§ **MATERIAL FOR THIS EXERCISE**
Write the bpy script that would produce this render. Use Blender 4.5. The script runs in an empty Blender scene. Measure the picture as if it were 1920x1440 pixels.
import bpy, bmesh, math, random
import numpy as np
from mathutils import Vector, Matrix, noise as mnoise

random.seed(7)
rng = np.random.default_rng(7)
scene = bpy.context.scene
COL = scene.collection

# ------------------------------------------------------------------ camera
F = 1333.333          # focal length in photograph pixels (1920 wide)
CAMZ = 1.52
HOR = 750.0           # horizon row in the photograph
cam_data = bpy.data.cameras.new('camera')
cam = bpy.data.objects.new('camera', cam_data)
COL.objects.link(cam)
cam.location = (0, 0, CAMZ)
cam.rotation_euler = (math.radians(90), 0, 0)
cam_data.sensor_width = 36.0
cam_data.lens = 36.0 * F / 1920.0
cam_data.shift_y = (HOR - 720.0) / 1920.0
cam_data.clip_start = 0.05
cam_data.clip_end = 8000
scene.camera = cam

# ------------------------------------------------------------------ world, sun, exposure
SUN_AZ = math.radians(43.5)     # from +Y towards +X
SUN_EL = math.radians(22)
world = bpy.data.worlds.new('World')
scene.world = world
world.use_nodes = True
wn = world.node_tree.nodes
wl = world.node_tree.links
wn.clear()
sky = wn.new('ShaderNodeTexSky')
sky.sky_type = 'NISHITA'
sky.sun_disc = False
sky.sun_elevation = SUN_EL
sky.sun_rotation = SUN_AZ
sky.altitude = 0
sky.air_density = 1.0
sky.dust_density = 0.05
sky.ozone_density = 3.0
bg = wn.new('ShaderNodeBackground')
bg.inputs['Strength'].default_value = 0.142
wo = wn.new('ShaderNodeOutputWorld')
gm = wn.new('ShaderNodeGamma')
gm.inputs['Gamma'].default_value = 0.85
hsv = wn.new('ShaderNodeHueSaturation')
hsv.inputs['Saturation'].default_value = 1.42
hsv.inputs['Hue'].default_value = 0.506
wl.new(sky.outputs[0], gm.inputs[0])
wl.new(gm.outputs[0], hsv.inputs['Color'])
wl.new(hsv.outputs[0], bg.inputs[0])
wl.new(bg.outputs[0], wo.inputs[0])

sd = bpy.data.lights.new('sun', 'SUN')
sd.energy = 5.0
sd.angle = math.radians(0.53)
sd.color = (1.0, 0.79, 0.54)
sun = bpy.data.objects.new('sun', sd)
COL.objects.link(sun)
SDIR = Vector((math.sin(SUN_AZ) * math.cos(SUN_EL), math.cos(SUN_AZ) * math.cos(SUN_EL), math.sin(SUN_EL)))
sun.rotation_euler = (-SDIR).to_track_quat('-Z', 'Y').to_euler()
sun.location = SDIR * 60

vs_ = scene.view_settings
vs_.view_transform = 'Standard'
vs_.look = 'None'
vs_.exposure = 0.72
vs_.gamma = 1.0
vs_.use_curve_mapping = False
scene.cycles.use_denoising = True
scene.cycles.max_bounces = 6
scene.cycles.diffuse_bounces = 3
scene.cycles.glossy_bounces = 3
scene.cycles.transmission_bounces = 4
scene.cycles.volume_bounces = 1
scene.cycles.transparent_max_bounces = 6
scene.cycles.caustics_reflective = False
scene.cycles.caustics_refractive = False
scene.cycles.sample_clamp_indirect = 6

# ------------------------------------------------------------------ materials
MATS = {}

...

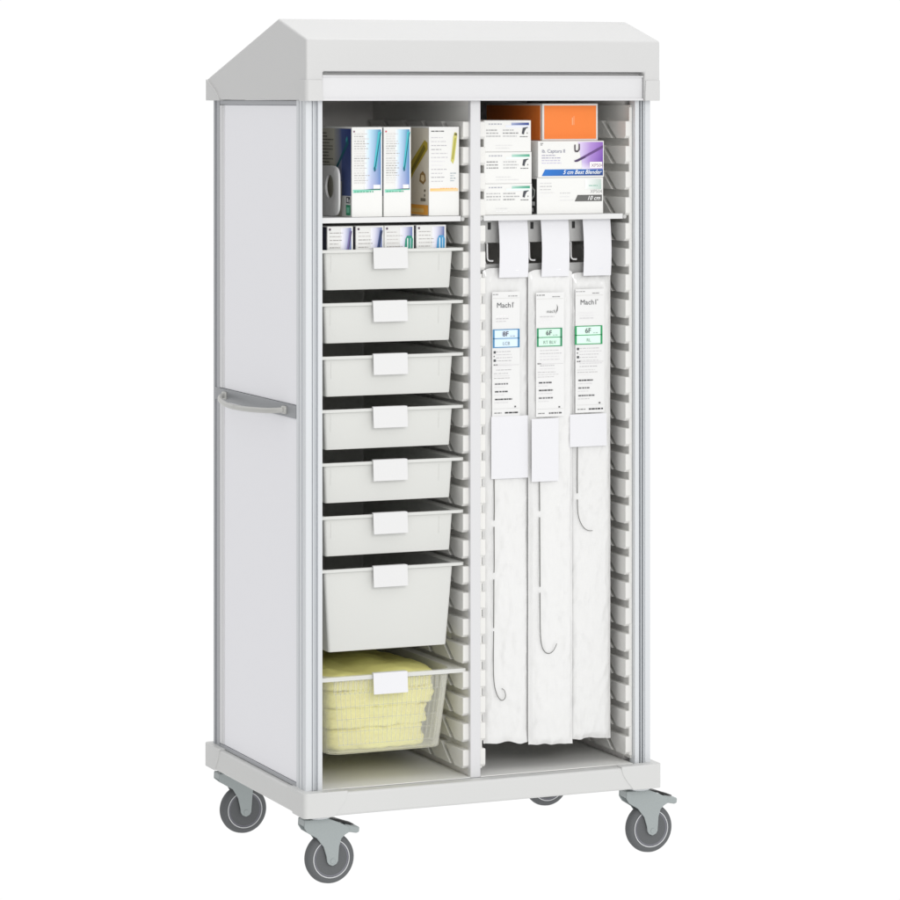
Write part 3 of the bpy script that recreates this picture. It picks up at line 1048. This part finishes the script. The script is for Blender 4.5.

* * *

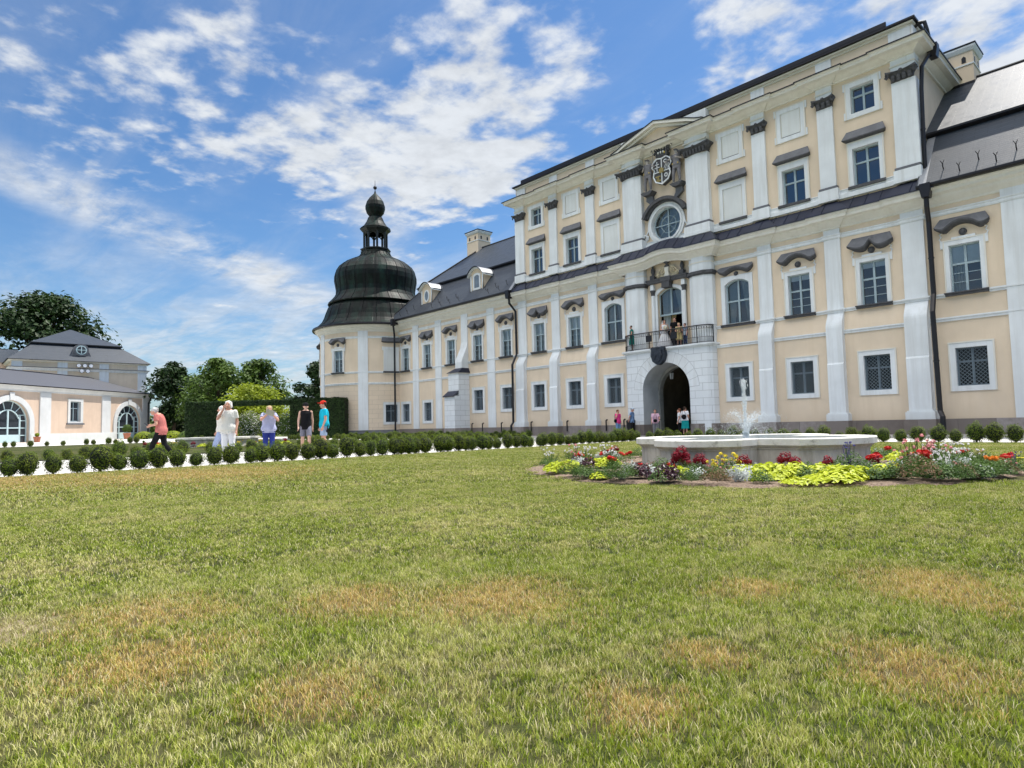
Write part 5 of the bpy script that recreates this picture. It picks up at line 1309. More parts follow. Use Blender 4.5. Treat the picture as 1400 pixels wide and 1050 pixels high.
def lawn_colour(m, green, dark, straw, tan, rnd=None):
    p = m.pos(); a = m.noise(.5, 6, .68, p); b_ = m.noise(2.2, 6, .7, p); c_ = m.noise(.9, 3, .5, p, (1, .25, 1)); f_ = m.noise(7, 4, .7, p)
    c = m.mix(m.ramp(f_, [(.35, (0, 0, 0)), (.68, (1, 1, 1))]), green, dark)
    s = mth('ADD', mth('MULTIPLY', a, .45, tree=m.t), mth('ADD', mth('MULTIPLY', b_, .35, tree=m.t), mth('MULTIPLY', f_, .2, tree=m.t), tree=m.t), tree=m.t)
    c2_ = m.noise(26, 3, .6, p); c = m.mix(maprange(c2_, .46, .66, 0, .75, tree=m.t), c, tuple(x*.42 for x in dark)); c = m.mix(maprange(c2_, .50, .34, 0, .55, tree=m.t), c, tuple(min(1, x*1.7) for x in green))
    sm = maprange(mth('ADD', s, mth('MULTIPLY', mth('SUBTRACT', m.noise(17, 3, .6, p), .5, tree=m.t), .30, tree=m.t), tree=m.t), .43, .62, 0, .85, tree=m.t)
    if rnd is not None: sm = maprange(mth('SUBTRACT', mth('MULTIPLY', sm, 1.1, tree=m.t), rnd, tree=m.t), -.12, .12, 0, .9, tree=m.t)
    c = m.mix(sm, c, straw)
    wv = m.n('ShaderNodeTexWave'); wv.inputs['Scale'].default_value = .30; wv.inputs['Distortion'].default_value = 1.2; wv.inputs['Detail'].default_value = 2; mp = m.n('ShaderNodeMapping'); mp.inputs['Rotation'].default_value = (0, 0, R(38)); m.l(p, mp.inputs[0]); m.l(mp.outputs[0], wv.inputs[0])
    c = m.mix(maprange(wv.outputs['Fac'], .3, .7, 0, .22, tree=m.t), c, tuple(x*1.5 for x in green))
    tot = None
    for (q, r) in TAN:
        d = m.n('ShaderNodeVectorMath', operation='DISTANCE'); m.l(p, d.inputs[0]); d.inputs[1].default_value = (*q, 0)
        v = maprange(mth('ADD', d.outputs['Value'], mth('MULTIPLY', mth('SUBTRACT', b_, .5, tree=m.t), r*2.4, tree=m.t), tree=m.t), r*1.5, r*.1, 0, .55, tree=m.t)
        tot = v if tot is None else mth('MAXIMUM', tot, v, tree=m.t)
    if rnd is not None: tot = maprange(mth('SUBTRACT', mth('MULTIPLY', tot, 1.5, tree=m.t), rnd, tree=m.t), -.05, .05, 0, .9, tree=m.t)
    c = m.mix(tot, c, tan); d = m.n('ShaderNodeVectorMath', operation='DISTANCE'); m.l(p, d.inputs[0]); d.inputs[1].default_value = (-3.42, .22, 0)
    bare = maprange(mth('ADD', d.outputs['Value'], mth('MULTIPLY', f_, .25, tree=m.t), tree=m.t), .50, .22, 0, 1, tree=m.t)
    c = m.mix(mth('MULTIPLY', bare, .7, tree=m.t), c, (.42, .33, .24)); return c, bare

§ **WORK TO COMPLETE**
Retype only this portion of the data above: the line containing "Write the bpy", the line containing "wl.new(bg.outputs[0], wo.inputs[0])", and all lines between them, exactly.

§ **EXERCISE ANSWER**
Write the bpy script that would produce this render. Use Blender 4.5. The script runs in an empty Blender scene. Measure the picture as if it were 1920x1440 pixels.
import bpy, bmesh, math, random
import numpy as np
from mathutils import Vector, Matrix, noise as mnoise

random.seed(7)
rng = np.random.default_rng(7)
scene = bpy.context.scene
COL = scene.collection

# ------------------------------------------------------------------ camera
F = 1333.333          # focal length in photograph pixels (1920 wide)
CAMZ = 1.52
HOR = 750.0           # horizon row in the photograph
cam_data = bpy.data.cameras.new('camera')
cam = bpy.data.objects.new('camera', cam_data)
COL.objects.link(cam)
cam.location = (0, 0, CAMZ)
cam.rotation_euler = (math.radians(90), 0, 0)
cam_data.sensor_width = 36.0
cam_data.lens = 36.0 * F / 1920.0
cam_data.shift_y = (HOR - 720.0) / 1920.0
cam_data.clip_start = 0.05
cam_data.clip_end = 8000
scene.camera = cam

# ------------------------------------------------------------------ world, sun, exposure
SUN_AZ = math.radians(43.5)     # from +Y towards +X
SUN_EL = math.radians(22)
world = bpy.data.worlds.new('World')
scene.world = world
world.use_nodes = True
wn = world.node_tree.nodes
wl = world.node_tree.links
wn.clear()
sky = wn.new('ShaderNodeTexSky')
sky.sky_type = 'NISHITA'
sky.sun_disc = False
sky.sun_elevation = SUN_EL
sky.sun_rotation = SUN_AZ
sky.altitude = 0
sky.air_density = 1.0
sky.dust_density = 0.05
sky.ozone_density = 3.0
bg = wn.new('ShaderNodeBackground')
bg.inputs['Strength'].default_value = 0.142
wo = wn.new('ShaderNodeOutputWorld')
gm = wn.new('ShaderNodeGamma')
gm.inputs['Gamma'].default_value = 0.85
hsv = wn.new('ShaderNodeHueSaturation')
hsv.inputs['Saturation'].default_value = 1.42
hsv.inputs['Hue'].default_value = 0.506
wl.new(sky.outputs[0], gm.inputs[0])
wl.new(gm.outputs[0], hsv.inputs['Color'])
wl.new(hsv.outputs[0], bg.inputs[0])
wl.new(bg.outputs[0], wo.inputs[0])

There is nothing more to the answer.